Superiority + insecurity + discipline = success?

Superiority + insecurity + discipline = success?

Amy Chua, the author of Battle Hymn of the Tiger Mother, has written with Jed Rubenfeld another controversial book about ethnic drive: The Triple Package: How Three Unlikely Traits Explain the Rise and Fall of Cultural Groups in America.

Members of certain cultural groups do really well in terms of economic and social success.  Others don’t.  Those that do, according to the book, have three traits:  a sense of cultural superiority; a sense of personal insecurity about measuring up to that superiority; and strong self-discipline and capacity for delayed gratification.  We’ll let the Washington Post book reviewer explain after the jump, though I want to make some religious connections.

From Colin Woodard, ‘The Triple Package: How Three Unlikely Traits Explain the Rise and Fall of Cultural Groups in America’ by Amy Chua and Jed Rubenfeld – The Washington Post.

Chua and Rubenfeld seek to explain why certain cultural groups in America “do strikingly better than others in terms of wealth, position and other conventional measures of success.” They argue that eight groups are exemplary in this regard — Cubans, East Asians, Indians, Jews, Lebanese, Mormons, Nigerians and Persians — because they share a set of “unlikely” cultural characteristics.
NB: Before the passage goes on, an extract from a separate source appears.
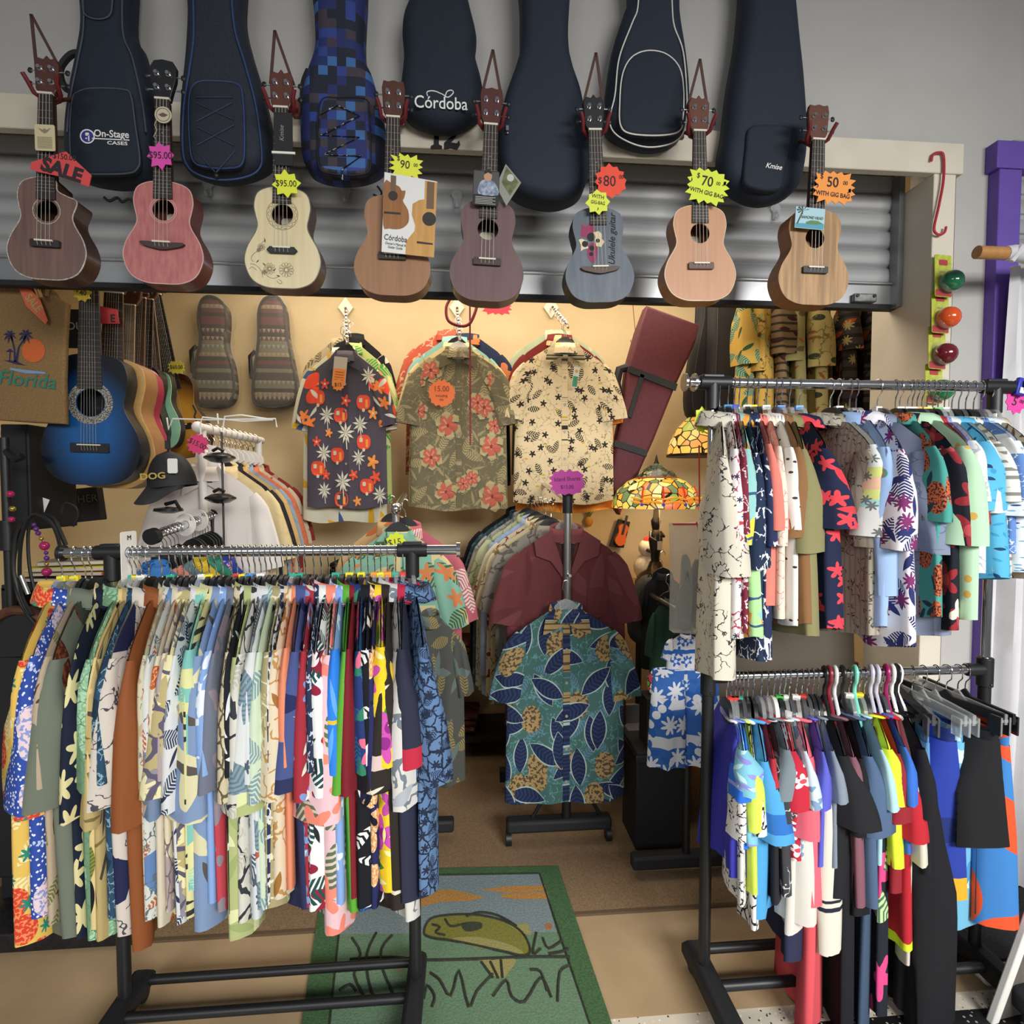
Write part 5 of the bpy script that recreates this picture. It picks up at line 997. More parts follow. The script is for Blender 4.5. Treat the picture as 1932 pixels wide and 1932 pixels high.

These characteristics — transparently trademarked as the Triple Package (always in capitals) — are the same ones we’ve been hearing about since Max Weber’s “The Protestant Ethic and the Spirit of Capitalism” was published nearly a century ago: a belief in your own group’s self-worth and superiority; “an anxious uncertainty about your worth or place in society”; and the discipline to resist temptation and endure in the face of opposition, sacrificing short-term comfort and pleasures for a long-range payoff. The first two traits — shortened to “superiority” and “insecurity” — create driven personalities, an observation Chua and Rubenfeld keep repeating as if it were a surprising discovery, rather than a central theme of countless literary, dramatic and journalistic works through the centuries.

Other groups, of course, don’t exhibit the Triple Package: Appalachian people, African Americans and those who’ve embraced the allegedly permissive and hedonistic “mainstream, post-1960s liberal American principles” that have, we later learn, led to our national downfall. America, we are told, must regain the Triple Package it lost in the secure, undisciplined go-go years between the collapse of the Berlin Wall and Sept. 11, 2001, as if the country itself were a cultural group.

[Keep reading. . .]

The reviewer goes on to castigate the book for inadequate research, false generalizations, historical confusion, and ignoring contrary evidence.

I’m intrigued by what the reviewer says about religion.  Max Weber, in his classic study The Protestant Ethic and the Spirit of Capitalism, credits early Calvinists for laying the groundwork for capitalism.  Pretty much for these same three reasons:  Calvinists considered themselves to be God’s elect; but individual Calvinists often worried about their election.  They considered that earthly blessings could be a sign of election, so they worked hard to achieve them.  They were also highly disciplined, denying themselves earthly pleasures and ostentatious displays of wealth, unlike wealthy people in Catholic countries with their palaces and gorgeous apparel.  Since they didn’t spend all of their earnings, that allowed capital to accumulate, which they plowed back into their businesses.

Now I myself have criticized Weber’s thesis. I question whether Calvinists or “Puritans” thought they could prove their election by their success.  But it’s interesting how Amy Chua is applying basically the same ideas.

If, as the reviewer says, this analysis doesn’t really work with different ethnic groups, might it work with individuals?  That insecurity can contribute drive?  Or is maybe self-discipline all you need?

(I’m thinking Lutherans, in general, don’t consider themselves superior, nor do they feel particularly insecure.  They may or may not have discipline.  Which is why tend to be not particularly successful, but satisfied where they are.)